WASHINGTON, DC - MAY 27: U.S. President Donald Trump looks on during a Cabinet meeting in the Cabinet Room of the White House on May 27, 2026 in Washington, DC. Trump meets with his Cabinet days after saying a peace ... WASHINGTON, DC - MAY 27: U.S. President Donald Trump looks on during a Cabinet meeting in the Cabinet Room of the White House on May 27, 2026 in Washington, DC. Trump meets with his Cabinet days after saying a peace deal with Iran was “largely negotiated” amid expectations around the re-opening the Strait of Hormuz. (Photo by Win McNamee/Getty Images) MORE LESS

You’ve now probably seen news that Trump plans to use the U.S. Postal Service as a key part of his war on the 2026 midterm. Specifically, according to testimony Wednesday from Postmaster General David Steiner, if a state doesn’t hand over its absentee and/or voter list to the federal government, the post office simply won’t deliver that state’s ballots. This morning a court blocked aspects of the policy.

Lets start by saying this is blatantly anti-constitutional, though of course it’s possible that the corrupt Supreme Court will allow it.
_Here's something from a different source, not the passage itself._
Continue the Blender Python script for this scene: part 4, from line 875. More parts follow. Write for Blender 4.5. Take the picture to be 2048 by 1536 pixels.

But this front in Trump’s war against the 2026 election is illustrative of a number of critical factors in the challenge before us.

First, this very roundabout line of attack is precisely because states run elections and control them subject to statutes passed by Congress, which can set national standards under which elections are administered. Laws, not executive orders, not presidential whim. This isn’t just aspiration, the kind of thing where the law doesn’t really mean what it says because of the corrupt Supreme Court — the way, for example, presidents can’t fire members of independent executive branch agencies, except now the Court says they can because it’s an activist and corrupt Court. This is different. The states are independent sovereignties. So it’s not just a matter of what the president can get away with, what the Court decides is okay. It’s more analogous to possession being nine-tenths of the law. The states own not only that sovereign authority but literally the apparatus of power that runs elections.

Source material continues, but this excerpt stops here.